*YOUR TASK*. Beginning with the first line of the data below, extract each line up to and including the one containing "random.seed(7)". Copy them exactly and add nothing.
---+---
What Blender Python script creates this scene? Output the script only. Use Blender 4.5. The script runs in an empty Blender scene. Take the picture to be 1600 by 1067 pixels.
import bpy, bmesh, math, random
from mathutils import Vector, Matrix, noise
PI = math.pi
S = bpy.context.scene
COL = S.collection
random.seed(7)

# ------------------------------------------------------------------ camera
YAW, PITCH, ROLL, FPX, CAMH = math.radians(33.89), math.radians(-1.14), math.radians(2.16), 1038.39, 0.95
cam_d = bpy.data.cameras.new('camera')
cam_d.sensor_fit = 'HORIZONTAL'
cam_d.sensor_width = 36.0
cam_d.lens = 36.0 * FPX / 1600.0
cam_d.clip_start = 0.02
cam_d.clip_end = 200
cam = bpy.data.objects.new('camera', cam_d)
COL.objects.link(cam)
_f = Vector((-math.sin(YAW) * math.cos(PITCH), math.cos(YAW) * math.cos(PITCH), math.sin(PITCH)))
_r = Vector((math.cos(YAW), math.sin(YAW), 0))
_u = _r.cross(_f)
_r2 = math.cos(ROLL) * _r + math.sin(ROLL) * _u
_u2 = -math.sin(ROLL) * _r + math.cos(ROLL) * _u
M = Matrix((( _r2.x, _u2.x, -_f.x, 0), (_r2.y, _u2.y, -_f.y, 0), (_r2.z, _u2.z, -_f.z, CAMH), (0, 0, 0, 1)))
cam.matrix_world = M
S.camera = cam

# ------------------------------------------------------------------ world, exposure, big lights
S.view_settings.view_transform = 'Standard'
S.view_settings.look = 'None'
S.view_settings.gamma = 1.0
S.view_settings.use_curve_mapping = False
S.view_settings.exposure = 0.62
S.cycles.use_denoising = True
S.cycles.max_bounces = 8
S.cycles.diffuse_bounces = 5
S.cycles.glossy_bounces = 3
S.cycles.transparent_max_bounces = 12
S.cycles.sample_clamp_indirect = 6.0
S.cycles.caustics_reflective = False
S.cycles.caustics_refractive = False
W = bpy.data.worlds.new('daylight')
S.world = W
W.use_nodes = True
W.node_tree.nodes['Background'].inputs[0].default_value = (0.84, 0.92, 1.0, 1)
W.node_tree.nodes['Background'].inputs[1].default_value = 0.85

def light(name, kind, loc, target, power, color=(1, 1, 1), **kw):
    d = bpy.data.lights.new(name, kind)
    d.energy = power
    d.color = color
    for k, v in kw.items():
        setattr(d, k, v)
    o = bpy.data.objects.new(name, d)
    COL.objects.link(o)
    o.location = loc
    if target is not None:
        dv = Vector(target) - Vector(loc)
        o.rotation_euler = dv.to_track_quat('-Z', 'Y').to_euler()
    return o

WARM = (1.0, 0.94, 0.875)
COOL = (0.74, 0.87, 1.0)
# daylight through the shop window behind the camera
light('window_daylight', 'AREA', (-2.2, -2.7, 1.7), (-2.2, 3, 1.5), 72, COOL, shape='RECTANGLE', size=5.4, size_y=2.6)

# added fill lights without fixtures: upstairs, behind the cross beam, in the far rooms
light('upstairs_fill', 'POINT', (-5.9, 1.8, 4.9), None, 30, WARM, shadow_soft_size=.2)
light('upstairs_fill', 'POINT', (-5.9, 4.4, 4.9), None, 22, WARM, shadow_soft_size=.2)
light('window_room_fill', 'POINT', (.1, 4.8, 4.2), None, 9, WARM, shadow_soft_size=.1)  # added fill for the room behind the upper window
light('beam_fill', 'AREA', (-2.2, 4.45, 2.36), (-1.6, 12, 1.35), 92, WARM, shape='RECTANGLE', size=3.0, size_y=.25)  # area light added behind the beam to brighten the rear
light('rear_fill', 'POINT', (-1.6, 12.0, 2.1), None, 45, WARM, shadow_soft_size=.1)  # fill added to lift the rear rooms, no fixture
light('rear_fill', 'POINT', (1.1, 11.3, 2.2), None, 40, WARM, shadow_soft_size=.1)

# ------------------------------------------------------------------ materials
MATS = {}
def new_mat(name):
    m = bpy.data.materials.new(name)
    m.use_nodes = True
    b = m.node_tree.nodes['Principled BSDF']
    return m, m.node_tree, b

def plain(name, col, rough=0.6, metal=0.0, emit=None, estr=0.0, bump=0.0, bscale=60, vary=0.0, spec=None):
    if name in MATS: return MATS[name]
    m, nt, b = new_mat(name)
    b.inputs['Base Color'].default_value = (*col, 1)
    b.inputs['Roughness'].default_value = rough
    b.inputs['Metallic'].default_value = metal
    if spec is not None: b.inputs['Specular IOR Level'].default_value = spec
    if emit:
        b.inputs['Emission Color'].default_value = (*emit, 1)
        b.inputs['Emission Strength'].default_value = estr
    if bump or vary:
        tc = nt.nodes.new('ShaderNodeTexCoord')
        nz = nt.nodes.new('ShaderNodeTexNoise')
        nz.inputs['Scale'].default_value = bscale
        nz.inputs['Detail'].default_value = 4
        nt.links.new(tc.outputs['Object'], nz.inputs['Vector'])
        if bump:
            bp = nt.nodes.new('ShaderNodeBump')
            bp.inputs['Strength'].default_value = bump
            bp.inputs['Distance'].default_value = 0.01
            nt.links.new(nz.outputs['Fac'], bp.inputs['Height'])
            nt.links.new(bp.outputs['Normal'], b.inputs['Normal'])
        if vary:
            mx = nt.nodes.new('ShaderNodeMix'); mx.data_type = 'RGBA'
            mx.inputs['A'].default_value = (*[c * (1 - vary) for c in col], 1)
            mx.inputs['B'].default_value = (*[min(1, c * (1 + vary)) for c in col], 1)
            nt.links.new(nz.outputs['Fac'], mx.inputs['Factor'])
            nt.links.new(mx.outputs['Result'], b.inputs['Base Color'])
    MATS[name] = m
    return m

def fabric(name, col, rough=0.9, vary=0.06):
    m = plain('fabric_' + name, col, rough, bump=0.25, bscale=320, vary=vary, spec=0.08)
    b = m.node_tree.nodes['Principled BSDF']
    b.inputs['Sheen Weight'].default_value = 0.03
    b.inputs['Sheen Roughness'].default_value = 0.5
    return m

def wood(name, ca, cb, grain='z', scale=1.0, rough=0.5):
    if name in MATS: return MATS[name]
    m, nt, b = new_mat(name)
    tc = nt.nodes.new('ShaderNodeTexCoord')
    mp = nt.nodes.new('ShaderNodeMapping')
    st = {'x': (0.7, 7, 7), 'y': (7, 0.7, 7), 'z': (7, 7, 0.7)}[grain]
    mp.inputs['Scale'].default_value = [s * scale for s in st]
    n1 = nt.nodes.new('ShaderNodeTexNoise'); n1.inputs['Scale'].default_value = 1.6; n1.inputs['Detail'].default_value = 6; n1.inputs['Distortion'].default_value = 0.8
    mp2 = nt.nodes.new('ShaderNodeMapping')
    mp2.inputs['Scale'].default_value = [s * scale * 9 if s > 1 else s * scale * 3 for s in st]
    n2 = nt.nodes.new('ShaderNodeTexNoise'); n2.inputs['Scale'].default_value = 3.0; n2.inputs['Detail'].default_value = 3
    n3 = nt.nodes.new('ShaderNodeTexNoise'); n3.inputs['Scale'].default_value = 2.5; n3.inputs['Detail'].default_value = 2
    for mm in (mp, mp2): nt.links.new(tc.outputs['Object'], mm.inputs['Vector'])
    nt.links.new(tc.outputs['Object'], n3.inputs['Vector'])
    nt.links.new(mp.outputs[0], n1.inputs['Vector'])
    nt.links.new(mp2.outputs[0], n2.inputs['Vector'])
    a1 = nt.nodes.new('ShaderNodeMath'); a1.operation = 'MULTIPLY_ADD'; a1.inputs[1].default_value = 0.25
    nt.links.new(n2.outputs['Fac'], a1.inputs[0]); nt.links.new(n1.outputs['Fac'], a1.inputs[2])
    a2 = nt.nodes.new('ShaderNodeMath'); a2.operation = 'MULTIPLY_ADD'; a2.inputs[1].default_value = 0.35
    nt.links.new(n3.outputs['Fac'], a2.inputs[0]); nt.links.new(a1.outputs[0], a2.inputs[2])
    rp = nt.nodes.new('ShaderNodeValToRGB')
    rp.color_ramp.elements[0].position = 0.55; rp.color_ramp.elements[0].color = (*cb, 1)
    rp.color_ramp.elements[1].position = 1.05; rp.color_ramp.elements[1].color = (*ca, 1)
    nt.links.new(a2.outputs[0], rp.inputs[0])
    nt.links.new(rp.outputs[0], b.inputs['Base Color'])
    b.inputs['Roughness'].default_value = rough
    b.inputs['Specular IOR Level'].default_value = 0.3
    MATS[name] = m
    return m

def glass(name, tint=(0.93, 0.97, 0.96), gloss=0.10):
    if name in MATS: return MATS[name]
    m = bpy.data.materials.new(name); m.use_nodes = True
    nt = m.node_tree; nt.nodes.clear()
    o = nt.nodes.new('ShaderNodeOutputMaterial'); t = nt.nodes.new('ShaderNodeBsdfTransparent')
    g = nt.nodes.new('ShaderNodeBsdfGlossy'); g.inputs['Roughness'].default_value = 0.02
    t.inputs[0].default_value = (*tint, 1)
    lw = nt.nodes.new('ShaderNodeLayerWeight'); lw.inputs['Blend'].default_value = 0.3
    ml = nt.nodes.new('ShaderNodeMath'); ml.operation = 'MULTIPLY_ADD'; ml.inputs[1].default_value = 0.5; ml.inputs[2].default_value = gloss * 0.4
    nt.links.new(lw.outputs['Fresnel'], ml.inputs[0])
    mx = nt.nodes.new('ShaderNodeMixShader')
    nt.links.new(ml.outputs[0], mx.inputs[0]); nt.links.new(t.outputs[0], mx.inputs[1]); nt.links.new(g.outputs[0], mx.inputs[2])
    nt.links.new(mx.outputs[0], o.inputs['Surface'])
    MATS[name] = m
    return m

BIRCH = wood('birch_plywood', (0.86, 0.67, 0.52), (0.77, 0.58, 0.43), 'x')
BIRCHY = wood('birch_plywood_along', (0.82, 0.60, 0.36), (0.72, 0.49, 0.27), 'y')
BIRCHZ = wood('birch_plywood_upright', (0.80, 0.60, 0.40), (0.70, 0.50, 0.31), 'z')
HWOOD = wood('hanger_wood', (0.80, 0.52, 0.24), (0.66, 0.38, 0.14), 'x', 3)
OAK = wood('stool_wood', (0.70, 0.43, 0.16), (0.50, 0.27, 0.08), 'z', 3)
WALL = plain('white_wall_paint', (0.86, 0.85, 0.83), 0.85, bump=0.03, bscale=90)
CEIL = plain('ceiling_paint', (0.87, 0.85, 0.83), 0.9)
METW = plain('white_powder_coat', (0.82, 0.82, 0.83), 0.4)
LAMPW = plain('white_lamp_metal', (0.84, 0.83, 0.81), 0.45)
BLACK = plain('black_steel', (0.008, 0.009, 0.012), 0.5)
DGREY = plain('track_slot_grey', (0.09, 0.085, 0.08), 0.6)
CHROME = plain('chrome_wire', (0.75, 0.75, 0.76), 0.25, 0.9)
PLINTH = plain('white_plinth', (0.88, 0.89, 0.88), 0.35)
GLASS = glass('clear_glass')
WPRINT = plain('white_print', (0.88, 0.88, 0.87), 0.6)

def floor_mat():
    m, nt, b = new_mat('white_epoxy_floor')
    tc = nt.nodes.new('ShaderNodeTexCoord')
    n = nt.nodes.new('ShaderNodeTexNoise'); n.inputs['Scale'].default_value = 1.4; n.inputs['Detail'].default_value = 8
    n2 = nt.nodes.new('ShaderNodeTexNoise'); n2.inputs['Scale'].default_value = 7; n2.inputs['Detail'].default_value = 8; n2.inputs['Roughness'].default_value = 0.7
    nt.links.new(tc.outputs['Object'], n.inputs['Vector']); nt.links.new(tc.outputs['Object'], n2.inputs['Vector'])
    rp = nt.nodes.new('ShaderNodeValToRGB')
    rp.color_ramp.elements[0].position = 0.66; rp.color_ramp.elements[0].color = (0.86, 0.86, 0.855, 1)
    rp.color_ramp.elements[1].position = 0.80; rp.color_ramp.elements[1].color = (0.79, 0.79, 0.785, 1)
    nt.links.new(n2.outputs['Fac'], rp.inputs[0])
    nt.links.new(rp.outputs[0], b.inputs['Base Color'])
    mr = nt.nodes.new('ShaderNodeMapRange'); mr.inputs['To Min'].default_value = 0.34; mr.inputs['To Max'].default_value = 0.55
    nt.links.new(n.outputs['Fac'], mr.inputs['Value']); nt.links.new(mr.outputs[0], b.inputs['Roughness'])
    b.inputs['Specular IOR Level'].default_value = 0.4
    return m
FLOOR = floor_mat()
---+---
*RESULT OF THE TASK*.
What Blender Python script creates this scene? Output the script only. Use Blender 4.5. The script runs in an empty Blender scene. Take the picture to be 1600 by 1067 pixels.
import bpy, bmesh, math, random
from mathutils import Vector, Matrix, noise
PI = math.pi
S = bpy.context.scene
COL = S.collection
random.seed(7)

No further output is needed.